**Task objective**: Work through the material below and count the lines holding the word "script"; give that count and nothing more.

**Extracted information**:
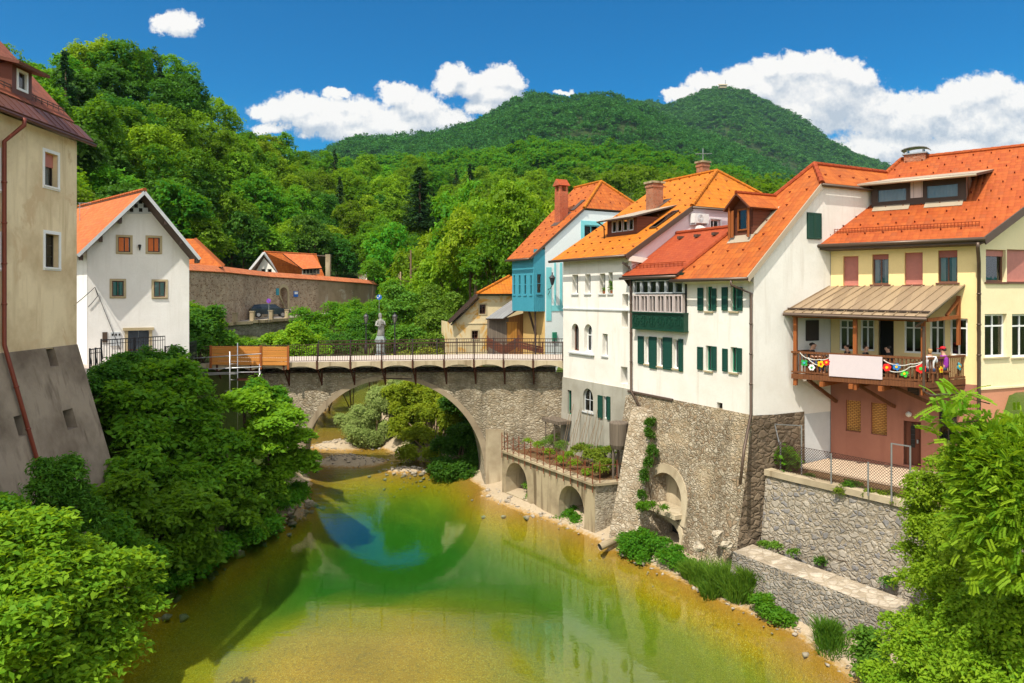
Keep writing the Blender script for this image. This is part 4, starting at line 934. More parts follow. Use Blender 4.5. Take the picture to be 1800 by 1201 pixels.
# wall lantern on its arm
lu,lz=F3S.uz(969.5,500,.5); lb=F3S.pt(lu,lz,.6)
t=thing('wall_lantern','dark iron lantern on a bracket at the corner of the pale blue house','lantern',F3S.pt(lu,lz,0))
m_=MB(); m_.lathe(lb,[(.05,-.05),(.10,0),(.20,.42),(.24,.44),(.10,.62),(.03,.72),(.05,.78),(.02,.84)],8); mk('lantern_head',m_,M['dark_iron'],t)
m_=MB(); m_.tube([F3S.pt(lu,lz-.35,0),F3S.pt(lu,lz-.3,.35),F3S.pt(lu,lz-.05,.6)],.025); m_.tube([F3S.pt(lu,lz-.75,0),F3S.pt(lu,lz-.45,.3)],.02); mk('bracket_arm',m_,M['dark_iron'],t)
m_=MB(); m_.lathe(lb,[(.105,.03),(.195,.40)],8); 
# ---- ochre house and its annex
oh=thing('ochre_house','weathered ochre cottage with brown eaves and orange hipped roof end beyond the bridge','house',(-3,56,7))
FO=Facade((-4.62,56.2),(1.2,57.6)); fo=lambda px,py:FO.uz(px,py)
mb=MB(); hh=[]
for b in ((843,535.5,854,552),(829.5,581.5,840.5,596)): hh.append(window(oh,FO,FO.rect(*b),M['brown_frame'],.2,2,2,.07,sur=M['surround_stone'],surw=.1))
zl=fo(797,568)[1]; zt=fo(838,520)[1]; ut=fo(838,520)[0]
wall(mb,FO,[(0,0),(6,0),(6,zt),(ut,zt),(0,zl)],hh,.2); 
FO2=Facade((-6.2,62.5),(-4.62,56.2)); wall(mb,FO2,[(0,0),(FO2.L,0),(FO2.L,zl),(0,zl)],[],.2)
mk('wall',mb,M['ochre_wall'],oh)
dn=V((-FO.n.x,-FO.n.y,0)); e0=FO.pt(fo(787,566)[0],fo(787,566)[1]+.1,.45); e1=FO.pt(fo(836,519)[0],fo(836,519)[1]+.12,.45); ap=P(895,485.5,58.5); 
rm=roofmesh([[e0,e1,ap,ap+V((.3,6,-.1)),e0+V((.45,7,-.15))][::1],[e1,FO.pt(6.2,fo(838,519)[1]+.12,.45),ap+V((2.2,.6,0)),ap]],.15,[(e1,ap)],False)
mk('roof',rm,[M['tile_orange'],M['fascia_brown'],M['tile_red'],M['tile_orange'],M['snow_hook']],oh)
mb=MB(); mb.bar(e0+V((0,0,-.14)),e1+V((0,0,-.14)),.06,.3); mb.bar(e0+dn*.4+V((.25,0,-.35)),e1+dn*.4+V((.25,0,-.35)),.5,.06); mk('bargeboard',mb,M['dark_wood'],oh)
mb=MB(); r=FO.rect(800,567,900,569.5); fbox(mb,FO,r[0],r[1],r[2],r[3],.003,.04); mk('string_course',mb,M['ochre_wall'],oh)
an=thing('wooden_annex','weathered grey plank lean-to with ochre double door beside the turquoise bay','shed',(-1,53,7.4))
FA=Facade((-1.85,53.0),(-.25,52.6)); FA2=Facade((-.25,52.6),(1.3,53.3))
mb=MB(); wall(mb,FA,[(0,7),(FA.L,7),(FA.L,FA.uz(883,558)[1]),(0,FA.uz(857,560)[1])],[],.1,0)
wall(mb,FA2,[(0,7),(1.7,7),(1.7,FA2.uz(914,548)[1]),(0,FA2.uz(886,558)[1])],[],.1,1); mk('plank_wall',mb,[M['annex_grey'],M['annex_brown']],an)
r=FA2.rect(891,568,908,605); mb=MB(); fbox(mb,FA2,r[0],r[1],r[2],r[3],.003,.05); fbox(mb,FA2,(r[0]+r[2])/2-.02,r[1],(r[0]+r[2])/2+.02,r[3],.05,.07); fbox(mb,FA2,r[0]-.06,r[3],r[2]+.06,r[3]+.08,.003,.07)
mk('door',mb,M['ochre_door'],an)
q=[P(852,562,52.4),P(880,560,51.9),P(915,543,53),P(902,526,55.5),P(897,528,56)]; mb=MB(); mb.slab([P(853.5,560,52.6),P(884,560,51.9),P(915,540,52.6),P(899,528,55.2)],.1); mk('lean_to_roof',mb,[M['slate_wood'],M['dark_wood']],an)
rp=MB(); 
for i in range(3):
    z=i*.22; rp.bar(P(857,606,51)+V((0,0,z)),P(886,622,49.5)+V((0,0,z)),.05,.2)
    rp.bar(P(886,622,49.5)+V((0,0,z)),P(912,606,49.8)+V((0,0,z)),.05,.2); 
rp.bar(P(912,608,49.8),P(955,618,48.8),.05,.3); rp.bar(P(912,602,49.8),P(955,612,48.8),.05,.12)
for px,py,y in ((857,612,51),(886,628,49.5),(912,612,49.8),(954,624,48.8)): rp.bar(P(px,py,y)-V((0,0,.2)),P(px,py,y)+V((0,0,.9)),.09)
solo('plank_fence',rp,M['brown_cladding'],'dark brown plank barrier zigzagging in front of the wooden lean-to','fence',P(886,628,49.5))

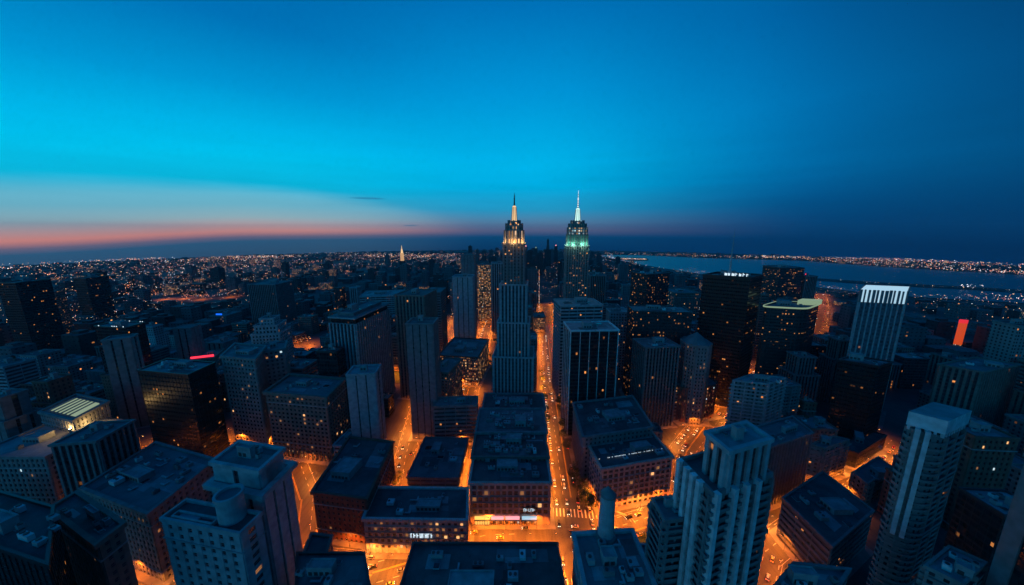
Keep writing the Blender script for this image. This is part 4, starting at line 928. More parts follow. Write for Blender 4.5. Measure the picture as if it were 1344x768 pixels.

**Reply**: 2